Dış politikadaki savaş havası yüzünden MHP (yönetiminde bir değişiklik olmazsa), AKP'nin uydusu konumundan kurtulamaz. Milliyetçi camiada alternatif arayışlar hızlansa da bu arayış merkezde bir parti oluşumuna doğru evrilir.

CHP de mevcut haliyle düşe kalka yoluna devam eder. Rusya ve Suriye krizlerinin yanısıra HDP'ye uygulanacak baskılar karşısında da tavır almakta zorlanır.

Yeni anayasa çalışmaları ilk 3 madde ve başkanlık konusunda tıkanır. Zaten gerginleşen siyasi ortam nedeniyle anayasa komisyonu çalışamaz hale gelir.

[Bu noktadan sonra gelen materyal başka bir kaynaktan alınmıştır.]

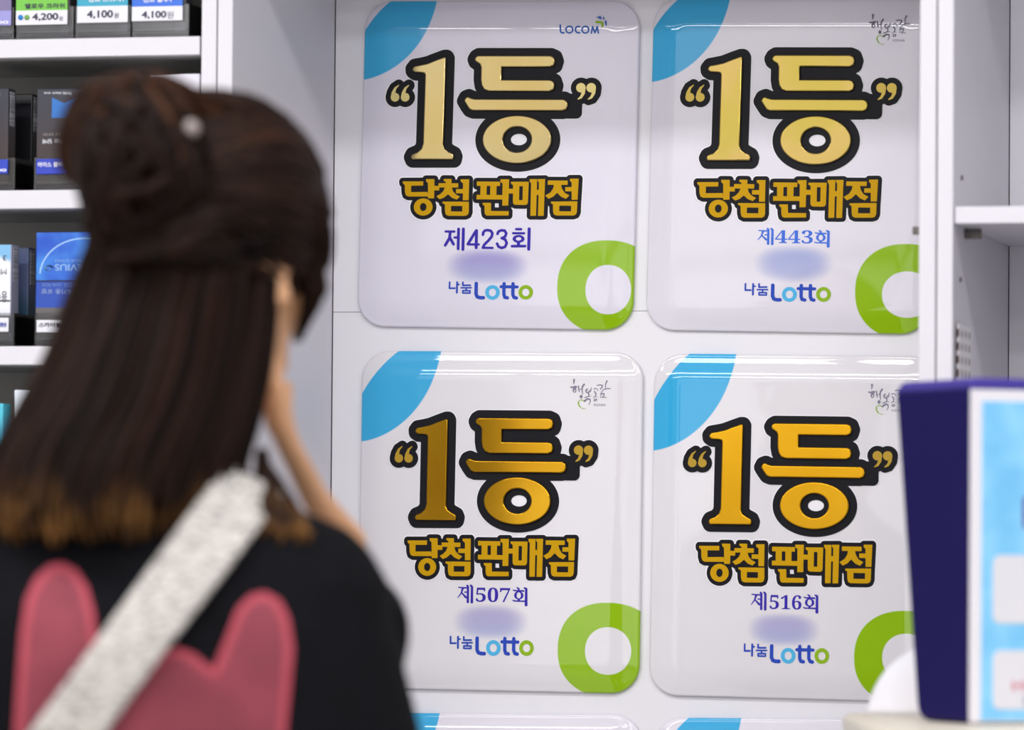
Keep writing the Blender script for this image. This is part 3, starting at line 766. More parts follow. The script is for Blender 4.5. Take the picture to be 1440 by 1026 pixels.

Terör giderek tırmanır. Özerklik tahrikleri yoğunlaşır. Hükümet 1993 yöntemlerine sarılır. Bu kez köy ve mezraların boşaltılması yerine Diyarbakır Sur ilçesi örneğindeki gibi şehirlerdeki gettolar silah zoruyla yıkılarak zoraki kentsel dönüşüm uygulanır.

HDP'li vekilleri yargılama furyası başlar. Ortam daha da gerginleşir. Hükümet, Öcalan'ın ev hapsine çıkarılmasını gündeme getirse de bölücü eylemler durmaz. Devletin, Öcalan eliyle Kürt siyasetini kontrol yeteneği zayıflar. İmralı, Kandil ve HDP arasında "güç kimde" oyunları hızlanır.

"Paralelle mücadele" artar. Cemaatin ileri gelenleri yurt dışına çıkmak durumunda kalır. Sivil bürokrasi parti otoritesi karşısında iyice silikleşir. Hükümet sivildeki başarısını asker üzerinde tekrarlamak ister. Savaş ortamı yüzünden askerden buna fazla bir itiraz yükselmez. Artık paşalar da parti teşkilatı referansıyla atanma noktasına gelir.

Elbette iyi şeyler de olur. Seçmenin beklentilerini karşılayacak muhalefete ihtiyaç belirginleşir. Bu durum hem CHP hem de MHP'yi derlenip toparlanmaya zorlar. Aksi halde merkezde yeni bir oluşum her ikisini de silip süpürür.

Elbette yukarıdaki her maddenin alternatifleri vardır. Ancak şu gerçek değişmez; biz yılgınlığı üzerimizden atmaz ve kendimizi gelmezsek, geleceğimiz düzelmez.